Direction: Tally the lines of the listing that contain the word "Write", then give the total and nothing else.

Input records:
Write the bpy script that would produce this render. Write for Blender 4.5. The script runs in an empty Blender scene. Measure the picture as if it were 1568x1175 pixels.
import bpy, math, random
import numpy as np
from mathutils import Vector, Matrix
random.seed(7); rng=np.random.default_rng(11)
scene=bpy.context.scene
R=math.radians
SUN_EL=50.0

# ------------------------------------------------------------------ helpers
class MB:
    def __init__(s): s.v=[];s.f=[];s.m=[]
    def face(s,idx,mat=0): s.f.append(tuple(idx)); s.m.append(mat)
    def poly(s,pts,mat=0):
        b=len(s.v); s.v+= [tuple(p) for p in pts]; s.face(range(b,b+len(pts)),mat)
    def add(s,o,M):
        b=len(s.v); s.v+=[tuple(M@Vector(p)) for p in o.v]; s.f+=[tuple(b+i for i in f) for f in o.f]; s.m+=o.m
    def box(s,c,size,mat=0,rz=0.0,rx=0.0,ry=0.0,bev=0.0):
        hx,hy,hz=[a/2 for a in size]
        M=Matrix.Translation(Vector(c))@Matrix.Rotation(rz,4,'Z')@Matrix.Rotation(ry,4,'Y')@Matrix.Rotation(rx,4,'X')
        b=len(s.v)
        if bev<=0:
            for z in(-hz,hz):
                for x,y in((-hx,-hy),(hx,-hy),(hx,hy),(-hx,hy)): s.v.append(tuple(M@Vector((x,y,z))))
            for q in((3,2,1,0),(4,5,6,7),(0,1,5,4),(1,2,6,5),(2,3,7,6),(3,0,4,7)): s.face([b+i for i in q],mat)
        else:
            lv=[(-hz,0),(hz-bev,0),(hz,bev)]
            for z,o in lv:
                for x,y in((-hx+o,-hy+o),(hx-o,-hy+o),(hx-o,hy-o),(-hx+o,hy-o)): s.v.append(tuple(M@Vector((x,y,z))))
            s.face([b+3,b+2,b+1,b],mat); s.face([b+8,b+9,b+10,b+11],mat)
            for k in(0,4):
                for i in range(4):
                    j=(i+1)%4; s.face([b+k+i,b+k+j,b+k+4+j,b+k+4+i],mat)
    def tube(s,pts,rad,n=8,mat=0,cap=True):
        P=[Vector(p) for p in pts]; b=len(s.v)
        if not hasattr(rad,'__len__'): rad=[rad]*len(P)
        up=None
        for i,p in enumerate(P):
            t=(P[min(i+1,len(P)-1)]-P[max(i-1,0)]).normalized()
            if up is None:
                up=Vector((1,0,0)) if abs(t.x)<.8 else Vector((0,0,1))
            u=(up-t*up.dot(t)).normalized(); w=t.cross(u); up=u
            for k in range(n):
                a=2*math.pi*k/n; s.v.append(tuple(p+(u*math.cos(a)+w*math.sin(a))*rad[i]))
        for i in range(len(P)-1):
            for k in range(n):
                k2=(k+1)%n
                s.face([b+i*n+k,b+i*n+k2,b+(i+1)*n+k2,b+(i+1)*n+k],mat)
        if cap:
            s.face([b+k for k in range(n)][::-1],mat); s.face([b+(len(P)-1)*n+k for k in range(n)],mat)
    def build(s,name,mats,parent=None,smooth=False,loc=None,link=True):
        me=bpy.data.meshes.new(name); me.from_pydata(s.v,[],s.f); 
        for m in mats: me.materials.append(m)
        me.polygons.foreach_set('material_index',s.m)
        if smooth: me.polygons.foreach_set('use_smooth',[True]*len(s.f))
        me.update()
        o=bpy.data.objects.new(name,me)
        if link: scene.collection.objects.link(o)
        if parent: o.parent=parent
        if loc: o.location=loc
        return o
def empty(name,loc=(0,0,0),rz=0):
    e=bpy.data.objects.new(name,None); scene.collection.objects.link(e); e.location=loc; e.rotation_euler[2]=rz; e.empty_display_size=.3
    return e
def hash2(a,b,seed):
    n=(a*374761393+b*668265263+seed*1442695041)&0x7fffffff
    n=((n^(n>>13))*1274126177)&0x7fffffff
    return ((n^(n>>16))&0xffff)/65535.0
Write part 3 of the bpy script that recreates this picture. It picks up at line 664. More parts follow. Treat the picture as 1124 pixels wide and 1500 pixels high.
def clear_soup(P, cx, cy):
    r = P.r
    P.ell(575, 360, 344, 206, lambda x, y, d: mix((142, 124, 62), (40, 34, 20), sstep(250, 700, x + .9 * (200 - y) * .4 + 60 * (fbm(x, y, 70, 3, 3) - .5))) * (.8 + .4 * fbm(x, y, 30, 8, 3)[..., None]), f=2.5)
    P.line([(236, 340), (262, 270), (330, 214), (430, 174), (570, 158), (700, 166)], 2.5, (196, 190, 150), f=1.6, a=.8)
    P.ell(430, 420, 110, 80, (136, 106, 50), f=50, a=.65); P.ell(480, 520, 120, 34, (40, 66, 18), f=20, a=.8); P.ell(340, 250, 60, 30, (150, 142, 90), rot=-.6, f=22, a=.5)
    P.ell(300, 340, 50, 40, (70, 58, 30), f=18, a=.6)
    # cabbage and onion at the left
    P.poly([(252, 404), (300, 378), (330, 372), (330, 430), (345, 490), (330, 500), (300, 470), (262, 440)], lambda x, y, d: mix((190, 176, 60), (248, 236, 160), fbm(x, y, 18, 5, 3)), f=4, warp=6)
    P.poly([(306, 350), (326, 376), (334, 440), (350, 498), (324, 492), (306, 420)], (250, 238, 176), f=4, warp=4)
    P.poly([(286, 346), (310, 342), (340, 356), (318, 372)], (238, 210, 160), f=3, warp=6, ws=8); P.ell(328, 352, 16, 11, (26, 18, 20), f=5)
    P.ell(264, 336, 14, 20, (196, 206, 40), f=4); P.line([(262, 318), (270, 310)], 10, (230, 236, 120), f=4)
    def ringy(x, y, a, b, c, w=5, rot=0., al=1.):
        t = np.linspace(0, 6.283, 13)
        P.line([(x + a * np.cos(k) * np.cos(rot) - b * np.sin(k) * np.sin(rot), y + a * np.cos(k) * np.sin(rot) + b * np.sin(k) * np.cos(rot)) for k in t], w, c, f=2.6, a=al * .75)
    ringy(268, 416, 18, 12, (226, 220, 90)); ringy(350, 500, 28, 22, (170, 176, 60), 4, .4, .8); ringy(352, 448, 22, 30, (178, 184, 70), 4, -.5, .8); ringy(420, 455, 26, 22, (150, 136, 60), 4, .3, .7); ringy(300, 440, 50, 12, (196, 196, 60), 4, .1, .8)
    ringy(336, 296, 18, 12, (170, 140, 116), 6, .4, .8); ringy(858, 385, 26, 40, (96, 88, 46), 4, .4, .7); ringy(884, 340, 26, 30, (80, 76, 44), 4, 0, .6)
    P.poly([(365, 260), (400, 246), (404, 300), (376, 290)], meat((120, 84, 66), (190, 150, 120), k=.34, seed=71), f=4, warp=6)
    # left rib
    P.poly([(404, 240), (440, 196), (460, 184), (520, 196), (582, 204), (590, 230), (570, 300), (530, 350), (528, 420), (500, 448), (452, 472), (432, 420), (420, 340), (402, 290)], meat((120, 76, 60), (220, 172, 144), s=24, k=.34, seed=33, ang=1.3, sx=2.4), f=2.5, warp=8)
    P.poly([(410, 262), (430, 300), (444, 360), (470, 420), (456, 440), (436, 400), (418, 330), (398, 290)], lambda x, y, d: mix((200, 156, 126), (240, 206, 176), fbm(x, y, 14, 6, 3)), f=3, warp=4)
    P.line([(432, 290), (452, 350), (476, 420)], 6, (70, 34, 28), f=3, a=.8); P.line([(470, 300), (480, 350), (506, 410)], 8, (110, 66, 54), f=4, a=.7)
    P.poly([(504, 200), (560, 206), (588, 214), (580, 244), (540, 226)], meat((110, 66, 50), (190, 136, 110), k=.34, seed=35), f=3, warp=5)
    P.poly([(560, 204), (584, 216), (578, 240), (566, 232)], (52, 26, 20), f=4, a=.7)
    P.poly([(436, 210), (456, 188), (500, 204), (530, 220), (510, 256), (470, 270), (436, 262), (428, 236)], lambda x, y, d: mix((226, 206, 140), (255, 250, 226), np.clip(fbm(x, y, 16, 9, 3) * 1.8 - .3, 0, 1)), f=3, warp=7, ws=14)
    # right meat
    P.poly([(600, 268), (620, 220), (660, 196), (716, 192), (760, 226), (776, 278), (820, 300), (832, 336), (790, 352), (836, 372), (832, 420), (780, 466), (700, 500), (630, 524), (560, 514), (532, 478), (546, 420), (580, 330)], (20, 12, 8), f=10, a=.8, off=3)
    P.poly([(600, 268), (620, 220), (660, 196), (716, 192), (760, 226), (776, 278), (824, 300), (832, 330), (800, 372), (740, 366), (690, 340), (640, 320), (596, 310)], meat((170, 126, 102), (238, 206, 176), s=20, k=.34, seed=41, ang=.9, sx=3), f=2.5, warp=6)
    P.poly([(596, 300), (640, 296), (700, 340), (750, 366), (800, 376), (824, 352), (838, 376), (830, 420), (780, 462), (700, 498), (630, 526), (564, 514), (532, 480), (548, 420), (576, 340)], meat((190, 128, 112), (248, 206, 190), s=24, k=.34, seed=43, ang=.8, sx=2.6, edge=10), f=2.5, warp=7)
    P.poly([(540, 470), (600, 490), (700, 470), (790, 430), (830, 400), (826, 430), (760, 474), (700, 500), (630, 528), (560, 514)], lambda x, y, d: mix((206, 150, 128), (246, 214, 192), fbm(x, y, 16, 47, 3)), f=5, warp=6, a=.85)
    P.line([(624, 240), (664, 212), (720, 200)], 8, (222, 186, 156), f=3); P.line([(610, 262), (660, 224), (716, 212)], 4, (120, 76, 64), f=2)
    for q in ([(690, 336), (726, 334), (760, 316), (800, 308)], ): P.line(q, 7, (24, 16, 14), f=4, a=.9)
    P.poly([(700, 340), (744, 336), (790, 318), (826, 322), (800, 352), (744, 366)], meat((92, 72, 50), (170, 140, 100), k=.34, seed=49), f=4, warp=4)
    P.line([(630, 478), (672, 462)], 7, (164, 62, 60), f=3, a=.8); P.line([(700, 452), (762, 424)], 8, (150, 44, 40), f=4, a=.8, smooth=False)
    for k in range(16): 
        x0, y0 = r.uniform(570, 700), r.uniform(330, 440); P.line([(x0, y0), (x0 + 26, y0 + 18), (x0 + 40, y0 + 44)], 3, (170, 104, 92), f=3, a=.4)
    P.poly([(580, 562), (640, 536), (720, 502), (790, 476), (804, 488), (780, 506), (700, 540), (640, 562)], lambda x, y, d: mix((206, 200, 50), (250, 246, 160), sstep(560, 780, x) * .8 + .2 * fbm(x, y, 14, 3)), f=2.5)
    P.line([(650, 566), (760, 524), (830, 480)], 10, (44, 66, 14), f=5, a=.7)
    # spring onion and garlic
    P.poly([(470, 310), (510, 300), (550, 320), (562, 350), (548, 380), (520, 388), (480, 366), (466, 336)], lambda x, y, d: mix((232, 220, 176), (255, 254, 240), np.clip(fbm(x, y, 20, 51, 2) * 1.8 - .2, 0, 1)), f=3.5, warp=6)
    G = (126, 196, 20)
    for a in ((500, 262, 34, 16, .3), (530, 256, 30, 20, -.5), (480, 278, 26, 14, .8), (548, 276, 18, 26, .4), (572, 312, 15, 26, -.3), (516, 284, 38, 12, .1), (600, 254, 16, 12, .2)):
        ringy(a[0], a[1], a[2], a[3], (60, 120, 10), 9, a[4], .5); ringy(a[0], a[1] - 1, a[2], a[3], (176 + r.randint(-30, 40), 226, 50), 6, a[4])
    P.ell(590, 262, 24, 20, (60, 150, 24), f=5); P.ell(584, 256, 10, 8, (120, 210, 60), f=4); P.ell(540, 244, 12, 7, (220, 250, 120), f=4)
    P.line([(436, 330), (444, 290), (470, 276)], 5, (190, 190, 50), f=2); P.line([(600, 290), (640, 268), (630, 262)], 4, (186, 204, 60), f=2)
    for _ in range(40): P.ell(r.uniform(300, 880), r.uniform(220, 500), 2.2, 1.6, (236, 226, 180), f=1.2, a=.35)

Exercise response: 2